The peace officers are employed by the Passenger Rail Agency of SA to protect commuters from criminals.

“I am sick and tired of these guys,” said the peace officer, who asked to remain anonymous because of fears that he would lose his job.

“My job is to keep the peace, but when they drink like that they become very cheeky. They pick a fight with the customers over the smallest thing. And then they call me to discipline the customer? The commuters are people who pay for their tickets. It is the verifiers who should be disciplined, if you ask me.”

The peace officer alleged that a core group drank at Yummies Taverna in Harrington Street, near the Castle. They go there during their breaks and return to the railway station to complete their shift. Sometimes they arrive for the early shift still drunk from the night before. In that case they carry on drinking during their breaks to deal with their hangover, he said.

The Cape Argus visited Yummies on Tuesday. The tavern’s name is advertised on the outside wall, but there is little indication it is open for business.
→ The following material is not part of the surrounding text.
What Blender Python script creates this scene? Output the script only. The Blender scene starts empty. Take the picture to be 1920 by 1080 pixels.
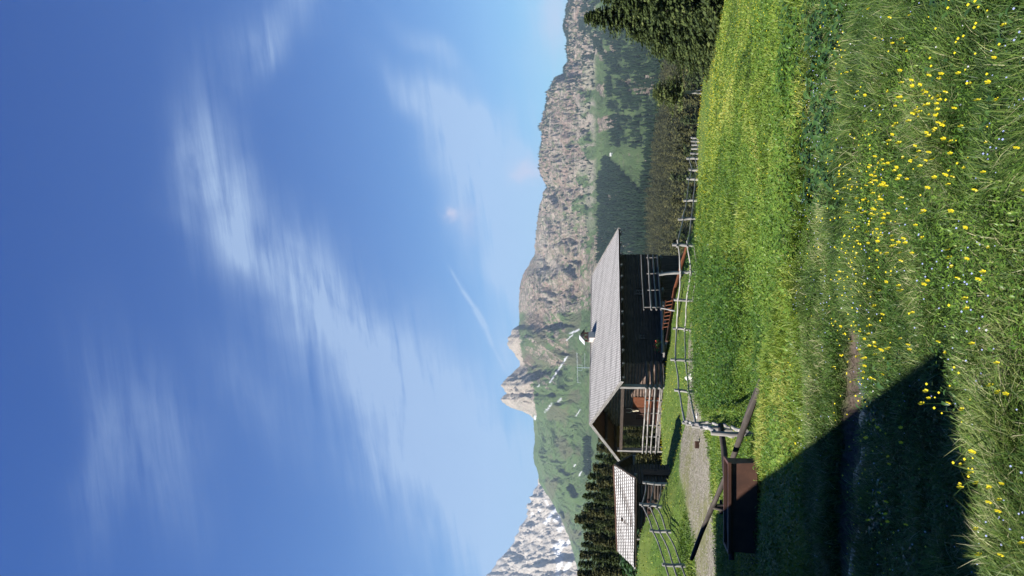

One has to walk into the reception area and up a flight of stairs to get to the bar, where the windows are blacked out.

Shortly before noon the bar was almost full. Patrons were drinking, smoking and chatting. Some were playing pool, others watched television.

A Metrorail ticket verifier, said: “Yes, I know about Yummies. I’ve been there once, but I don’t really like that sort of thing during the day when I’m working.”

The employee said the “usual suspects” drank at Yummies daily. They got away with it because they “disguise the alcohol and drunkenness well”.

“As long as you report to your station on time and don’t make a big scene, you can get away with it. We don’t have people checking up on us. We just do our jobs.”

However, he said the drunks tended to be rude to commuters after returning from Yummies.

Metrorail regional manager Mthuthuzeli Swartz said the company had a “zero- tolerance” approach to“deviant behaviour” from its staff.

“This is important, because many of our staff deal directly with customers on a daily basis. If there are these allegations, we implore members of the public to step forward and identify these employees (who drink at work),” he said, adding that random alcohol tests were conducted on staff.

“Unfortunately ‘anonymous’ sources cannot be investigated. We advise anyone with information to report it to the Prasa Fraud Helpline to assist investigators to get to the bottom of this.”

The number is: 0800 212 679

* A reader complained about the lack of fencing along the railway line in Retreat. He sent photographs of children playing on the tracks and putting what appeared to be rocks on the tracks. Swartz said trains’ motor coaches were easily damaged when rocks were put on the line. “There is very delicate equipment underneath those carriages. One scenario is that the braking system can be damaged, and then one has a runaway train on one’s hands.”